Thursday, August 4, 2011

Egg-cellent

Beth's Café
7311 Aurora Avenue North
Seattle, WA

Hours: 24 hours
Alcohol: None
Cuisine: Diner Food, Especially Omelets

Suit603 is a charter member of the Clean Plate Club.

Leftovers just aren't as good, and it's another thing to carry through security.

And it’s just a waste of money to leave it on the plate.

But I thought I might need a doggy bag when I found out that omelets at Beth’s Café were as big as they are.

You see, the *small* ones are made with six eggs and come with a huge heap of hash browns that are all you can eat (meaning, you can get more) -- the large ones are made with a full twelve eggs and are served on a metal plate that would usually hold a medium pizza.

Some groups split them three ways, though some brave souls were trying to eat ‘em alone even though, as the menu says, there's no prize for finishing the twelve egg omelet aside from pride at a job well done.

Apparently Man v. Food couldn’t finish one, though that’s not really surprising, since that guy’s kind of the Derek Jeter of the big-eating world: all fame, no performance.

I felt pretty lucky to run into the place when all I’d searched for was a 24-hour diner that wasn’t Denny’s to grab a late dinner at after a long day of meetings.

The menu’s really simple, and it seems like the main things people order are the omelets and then milkshakes.

I thought about getting eggs over easy for a moment, but at the end of the day, a Suit orders the specialty of the house, unless that involves green vegetables.

So I ordered the six egg “full house” omelet with ham, American cheese and mushrooms.

As I waited for my meal, I looked at the walls, which were absolutely covered with crayon drawings left by patrons. Evidently at year’s end, the staff votes on its ten favorite, which get put in a place of honor for the next year.

And it was a wait for food, and I found out why on the way out: this place suffers from a serious lack of grill space, given what they do.

A 12-egg omelet takes up literally half of their grill, while the hash browns take up the other half, meaning that if you get behind a few of those, you’re automatically going to have to wait 15-20 minutes for breakfast food, which is just way too long.

If I were the owner, I’d at least double the size of the grill -- their hung-over clientele probably isn’t moving all that fast anyway (the place was voted the best place in Seattle to cure a hangover), but a diner still needs to turn out food reasonably fast for the occasional late-night road warrior looking for a quick bite.

But when my food came, it was worth the wait. The chunks of ham in there are clearly from a real ham that they make themselves, and the egg’s fluffy enough that you know that they beat the eggs themselves (well, if you don’t see ‘em doing it on your way in).

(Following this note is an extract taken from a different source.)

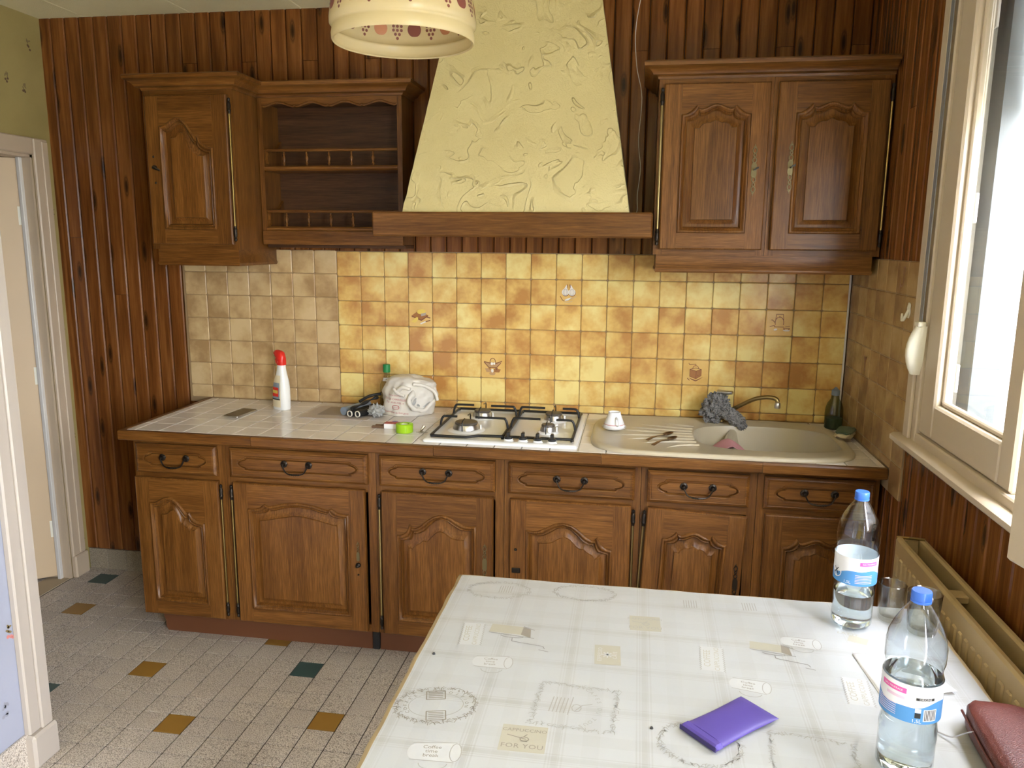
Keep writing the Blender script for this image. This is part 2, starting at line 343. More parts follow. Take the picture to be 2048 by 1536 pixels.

But a problem with the sheer size of these omelets is that large parts of them don’t have any filling in them at all. I don’t know if there’s something they could do with sprinkling the fillings out more instead of dumping them in the middle on the grill (this would probably mess up putting the omelet together), but the reason you order an omelet is to get fillings + eggs in every bite, and this omelet didn’t deliver.

But that wasn’t such a problem that I didn’t finish the omelet -- no, this was far too tasty to let it slip, and I even finished my hash browns too: kind of hard not to have at least most of them, since they’re right under the omelet.

Somehow, I managed to get through the whole omelet and didn’t even feel that full at the end, so I decided to order a piece of their friendship bread that I saw a couple other patrons eating.

It was definitely worth it: still warm, with the cinnamon sugar on top tasting just about perfect.

By this time, the bar crowd was starting to file in, and service was much, much slower. I had to flag down a waiter to get a refill on a drink (it took a solid five minutes), and I was disappointed that they didn’t even offer me seconds on hash browns.

Not that I would have taken ‘em, but given that they're allegedly “all you can eat,” I was a little disappointed.

So I sat for a little bit and then went to pay -- again a belabored process because the people in front of me were trying to figure out split tickets, but I left happy, even if my 9 AM the next morning was half an hour closer than I really wanted it to be.

Summing it up, this is definitely a place I’m happy to have gone to, and one I’d go back to again if I’m famished and have time on my hands in Seattle.

But only under those two conditions.